How would you determine the probability that there strict majority of voters in a 3 party system? In particular, when there are 3, 4 and 5 voters.
In other words, if you have a randomized 3 people, who can have the same voting preferences, what is the probability there will be a majority?
Here is what I have tried so far:
1) Binomial Theorem
2) Combinatorics
So for 3 parties there are 3! = 6 different arrangements of voting preferences:
- A>B>C
- A>C>B
- B>A>C
- B>C>A
- C>A>B
- C>B>A
From this, I know that there a total of $6^3$ = $\binom{6} {1} $ $\binom{6} {1} $$\binom{6} {1} $ different possibilities with repetition.
Binomial Probability
The probability of any person having a given first choice is 1/3
Let p= prob of success = 1/3
Let q= 1-p= 2/3 i.e probability of not having the same vote
A majority of 3 is either 3/3 people or 2/3 people:
If 2 people of 3 have same 1st choice:
P (X=2) = $\binom{3} {2} $ $(1/3)^2$ $(2/3)^1$ = 6/27
If 3 people of 3 have same 1st choice:
P (X=3) = $\binom{3} {3} $ $(1/3)^3$ = 1/27
The sum of these = 7/27 = about 25.926 %
Therefore the probability of there being a majority with 3 voters is 7/27 = 25.93 %
FOR 5 PEOPLE:
I can extend this to 5 people where there is still p=1/3 and q=2/3, and a majority is obtained by 5 out 5 voters, 4 out of 5 or 3 out of 5.
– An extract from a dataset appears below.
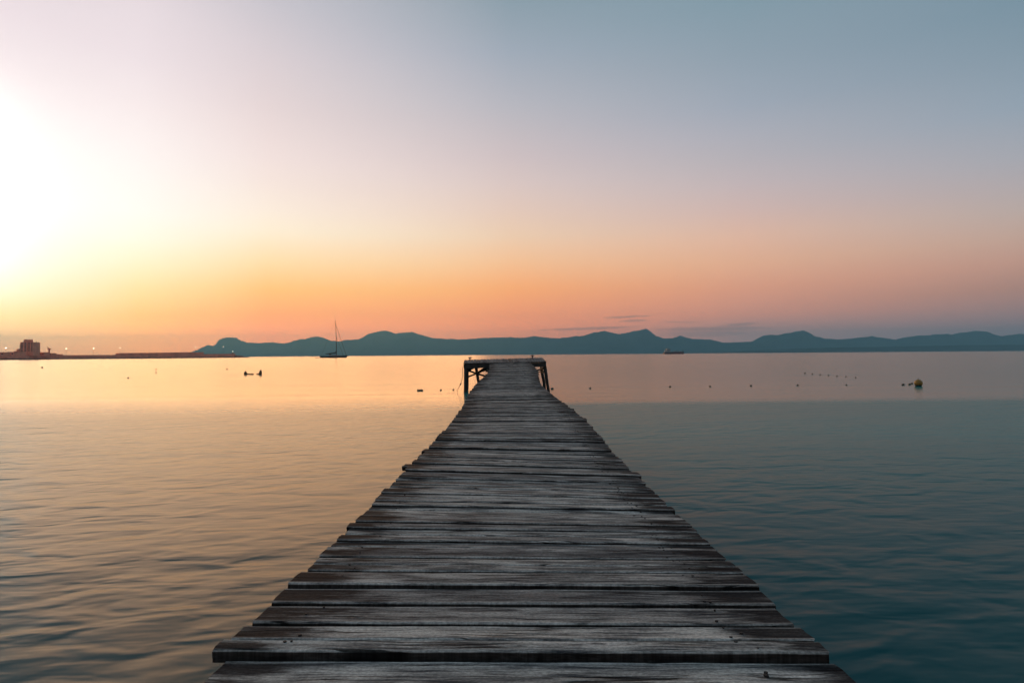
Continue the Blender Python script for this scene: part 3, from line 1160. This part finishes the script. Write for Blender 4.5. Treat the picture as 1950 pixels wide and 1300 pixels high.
bm = bmesh.new()
us = list(range(-260, 449, 12)) + [448]
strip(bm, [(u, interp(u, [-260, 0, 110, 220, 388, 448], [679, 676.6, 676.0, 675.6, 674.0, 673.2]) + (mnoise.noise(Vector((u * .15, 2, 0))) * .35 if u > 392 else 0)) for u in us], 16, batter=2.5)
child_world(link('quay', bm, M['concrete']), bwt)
bm = bmesh.new()
us = [220 + 7 * i for i in range(25)]
rings = []
for u in us:
    p = shore(u)
    n_ = Vector((p.x, p.y, 0)).normalized()
    zt = height_at(u, interp(u, [220, 330, 388], [672.2, 670.9, 670.2])) * 1.0
    zb = height_at(u, 675.5) - 1.0
    q = p + n_ * 5
    rings.append([bm.verts.new(tuple(q + Vector((0, 0, z)) + n_ * off)) for off, z in ((0, zb), (0, zt), (4, zt), (4, zb))])
for a, b_ in zip(rings[:-1], rings[1:]):
    for j in range(4):
        bm.faces.new((a[j], b_[j], b_[(j + 1) % 4], a[(j + 1) % 4]))
bm.faces.new(rings[0]); bm.faces.new(rings[-1][::-1])
child_world(link('raised_wall', bm, M['concrete']), bwt)
# rock armour along the waterline and round the tip
bm = bmesh.new()
for u in [x * 2.1 for x in range(-40, 226)]:
    p = shore(min(u, 470))
    hmax = 2.2 if u < 448 else max(.25, height_at(u, interp(u, [448, 458, 469], [676.0, 677.6, 680.6])))
    for q in range(2):
        r_ = rnd.uniform(.8, 1.5) * (1 if u < 450 else 1.25)
        c = p + Vector((rnd.uniform(-1.2, 1.2), rnd.uniform(-1.5, 1.5) + (rnd.uniform(0, 9) if u > 446 else 0), rnd.uniform(-.2, hmax * .75)))
        res = bmesh.ops.create_icosphere(bm, subdivisions=1, radius=r_, matrix=Matrix.Translation(c))
        for v in res['verts']:
            v.co = c + (v.co - c) * rnd.uniform(.7, 1.15)
rk = link('glow_tinted_armour_rock', bm, M['rock'], kind='stuff')
child_world(rk, bwt)
# mound of the tip
bm = bmesh.new()
strip(bm, [(u, v) for u, v in ((446, 675.4), (452, 676.1), (458, 676.9), (463, 678.5), (469, 680.6))], 10, batter=4)
child_world(link('tip_mound', bm, M['rock']), bwt)


def building(u0, u1, top, base_off, depth, label, cat, parts, group=None, name='harbour_building'):
    """house standing on the quay behind the waterfront"""
    uc = (u0 + u1) / 2
    p = shore(uc)
    n_ = Vector((p.x, p.y, 0)).normalized()
    o0 = p + n_ * base_off
    k_ = o0.y / F
    t_ = thing(name, label, cat, (o0.x, o0.y, height_at(uc, 676.8) - .5), 0, group)
    ztop = at(uc, top, o0.y).z - t_.location.z
    w = (u1 - u0) * k_
    return t_, w, ztop, k_


def bpart(name, t_, x0, x1, y0, y1, z0, z1, mat, parent=None):
    bm_ = bmesh.new()
    box(bm_, x0, x1, y0, y1, z0, z1)
    return link(name, bm_, mat, parent or t_)


def windows(t_, wall, x0, x1, z0, z1, nx, nz, yf):
    for a in range(nx):
        for b_ in range(nz):
            xa = x0 + (a + .25) * (x1 - x0) / nx
            za = z0 + (b_ + .3) * (z1 - z0) / nz
            bpart('window', t_, xa, xa + .5 * (x1 - x0) / nx, yf - .10, yf - .02, za, za + .45 * (z1 - z0) / nz, M['glassdark'], wall)


# tall block with a stepped top
t, w, zt, k = building(38, 62, 652, 12, 14, 'tall stepped tower block rising above the harbour at far left', 'building', None, name='harbour_tower')
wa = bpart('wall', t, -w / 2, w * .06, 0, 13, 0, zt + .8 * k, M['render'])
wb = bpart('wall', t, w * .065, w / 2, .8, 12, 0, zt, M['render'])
bpart('rooftop_house', t, -w * .33, w * .02, 2, 10, zt + .82 * k, zt + 6.0 * k, M['render'])
bpart('parapet', t, w * .06 + .1, w / 2 + .3, .5, 12.3, zt + .02, zt + .5 * k, M['concrete'])
windows(t, wa, -w / 2, w * .06, 6, zt, 2, 7, 0)
windows(t, wb, w * .06, w / 2, 6, zt, 2, 7, .8)
bm = bmesh.new()
tube(bm, [(w * .48, 6, zt), (w * .48, 6, zt + 3.0 * k)], .25, 6)
link('antenna', bm, M['spar'], t)
for (u0, u1, top, lab) in ((-90, -40, 667, 'low harbour building outside the left edge'), (-34, 7, 670.6, 'low flat harbour shed at the left edge below a lit lamp'),
                           (15, 26, 669.8, 'small low house with flat roof left of the square chimney house'), (26, 37, 668.3, 'low house with a square chimney directly left of the tower block'),
                           (62.5, 84, 670.6, 'long low building directly right of the tower block'), (84.5, 98, 672.2, 'low shed under the flag-shaped crane mast'),
                           (98.5, 110, 674.2, 'lowest shed at the right end of the harbour buildings')):
    if u1 < -20:
        continue
    t, w, zt, k = building(u0, u1, top, 10, 10, lab, 'building', None, 'low buildings along the harbour quay')
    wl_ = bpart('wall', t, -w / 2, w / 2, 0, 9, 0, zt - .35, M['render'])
    bpart('roof', t, -w / 2 - .3, w / 2 + .3, -.3, 9.3, zt - .33, zt, M['concrete'])
    windows(t, wl_, -w / 2, w / 2, 1, zt - .6, max(2, int(w / 3.5)), 1, 0)
    if 25 < u0 < 30:
        bpart('chimney', t, -w * .38, -w * .02, 3, 6, zt + .01, zt + 4.2 * k, M['render'])
        bm = bmesh.new()
        tube(bm, [(w * .12, 4, zt), (w * .12, 4, zt + 13 * k)], .22, 6)
        link('antenna', bm, M['spar'], t)
# travel hoist beside the sheds
p = shore(93)
n_ = Vector((p.x, p.y, 0)).normalized() * 5
k = p.y / F
t = thing('harbour_crane', 'small harbour crane on a thick column right of the tower block', 'crane', (p.x + n_.x, p.y + n_.y, height_at(93, 676.2)))
bm = bmesh.new()
tube(bm, [(0, 0, -.3), (.3, 0, 8 * k), (.5, 0, 11 * k)], [1.2, 1.0, .9], 8)
link('column', bm, M['concrete'], t, True)
bm = bmesh.new()
box(bm, -1.4, 2.2, -1.2, 1.2, 11 * k, 13.2 * k)
bmesh.ops.bevel(bm, geom=bm.edges[:], offset=.3, segments=1, affect='EDGES')
link('cab', bm, M['concrete'], t)
bm = bmesh.new()
beam(bm, (.4, 0, 13 * k), (-2.6, 0, 15.8 * k), .5, .6)
link('jib', bm, M['concrete'], t)

lamp_lab = {11: 'lit street lamp at the left edge, left of the tower block', 126: 'lit street lamp nearest the harbour sheds on the low quay', 178: 'lit street lamp halfway along the low quay',
            228: 'lit street lamp at the left end of the raised breakwater wall', 372: 'lit street lamp near the right end of the raised breakwater wall', 425: 'brightest lit street lamp, standing before the mountains near the breakwater tip'}
for u, v in ((11, 662.5), (126, 663.8), (178, 663.2), (228, 662.4), (372, 660.8), (425, 660.2)):
    p = shore(u)
    n_ = Vector((p.x, p.y, 0)).normalized() * (7 if 215 < u < 390 else 3)
    q = p + n_
    z0 = height_at(u, interp(u, [0, 220, 221, 388, 389, 448], [676.6, 675.6, 672.2, 670.3, 674.0, 673.2])) - .3
    t = thing('street_lamp', lamp_lab[u], 'street lamp', (q.x, q.y, z0), 0, 'lit lamps along the breakwater')
    zl = at(u, v, q.y).z - z0
    bm = bmesh.new()
    tube(bm, [(0, 0, 0), (0, 0, zl - .4)], [.16, .09], 6)
    link('pole', bm, M['spar'], t)
    bm = bmesh.new()
    lathe(bm, [(0, zl - .4), (.4, zl - .25), (.6, zl), (.4, zl + .25), (0, zl + .35)], 10)
    link('lamp_head', bm, M['lamp'], t, True)
# beacon near the tip
p = shore(443.2)
n_ = Vector((p.x, p.y, 0)).normalized() * 4
q = p + n_
z0 = height_at(443, 673.4) - .3
k = q.y / F
t = thing('harbour_beacon', 'little harbour light with a pale lantern near the tip of the breakwater', 'lighthouse', (q.x, q.y, z0))
bm = bmesh.new()
lathe(bm, [(1.1, 0), (.95, .5), (.75, 3.6 * k), (1.1, 3.7 * k), (1.1, 4.0 * k)], 12)
link('tower', bm, M['rock'], t, True)
bm = bmesh.new()
lathe(bm, [(.7, 4.02 * k), (.8, 4.6 * k), (.7, 5.4 * k)], 10)
link('lantern', bm, M['beacon'], t, True)
bm = bmesh.new()
lathe(bm, [(.95, 5.42 * k), (.5, 6.0 * k), (0, 6.3 * k)], 10)
link('cap', bm, M['rock'], t, True)

# ------------------------------------------------------------------ haze over the bay
bm = bmesh.new()
box(bm, -15100, 15100, -3100, 13100, -5.0, 480.0)
hm = bpy.data.materials.new('sea_haze')
hm.use_nodes = True
ht = hm.node_tree
ht.nodes.clear()
ho = ht.nodes.new('ShaderNodeOutputMaterial')
add = ht.nodes.new('ShaderNodeAddShader')
for i_, (dens, c_, g_) in enumerate(((AIR_DENSITY, AIR_COLOR, 0.0), (MIST_DENSITY, (0.95, 0.93, 0.92), MIST_G))):
    hv = ht.nodes.new('ShaderNodeVolumePrincipled')
    hv.inputs['Color'].default_value = c_ + (1,)
    hv.inputs['Density'].default_value = dens
    hv.inputs['Anisotropy'].default_value = g_
    ht.links.new(hv.outputs[0], add.inputs[i_])
ht.links.new(add.outputs[0], ho.inputs['Volume'])
link('haze', bm, hm, kind='stuff')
Thus the probability for a majority is
P(X>2) = P (X=3) + P(X=4) + P(X=5)
= $\binom{5} {3} $ $(1/3)^3$ $(2/3)^2$ +$\binom{5} {4} $ $(1/3)^4$ $(2/3)^1$ +$\binom{5} {5} $ $(1/3)^5$
= 51/243
Combinatorics
If I want there to not be a majority with 3 people, then I need to pick, say, 1 person with A as a 1st choice, the next person with a B as their first choice, and the last person with C as their first choice So, any of the 6 preferences for the 1st person, any of the 4 remaining preferences that exclude A as their first choice, and then any of the 2 remaining preferences for the 3rd voter :
$\binom{6} {1} $ $\binom{4} {1} $ $\binom{2} {1} $ = 6*4*2 = 48
Thus the probability of there NOT being a majority is 48/216 which is about 0.2222.
Then the probability of there being a majority is 77.78%, which is contradicts with the binomial theorem results.
Any help is appreciated ! Thanks a ton!!
EDIT: I just realized that if I multiply my binomial result by 3, the number of voters, I get the same result as by combinatorics.
(Since there are 3 different initial voter choices i.e the 1st voter can pick A, and then I find the probability of at least one the other 2 picking A, then it's the same probability the first voter votes for B or C, similar to arranging people around a table).
How can I extend this result to 4 and 5 people though?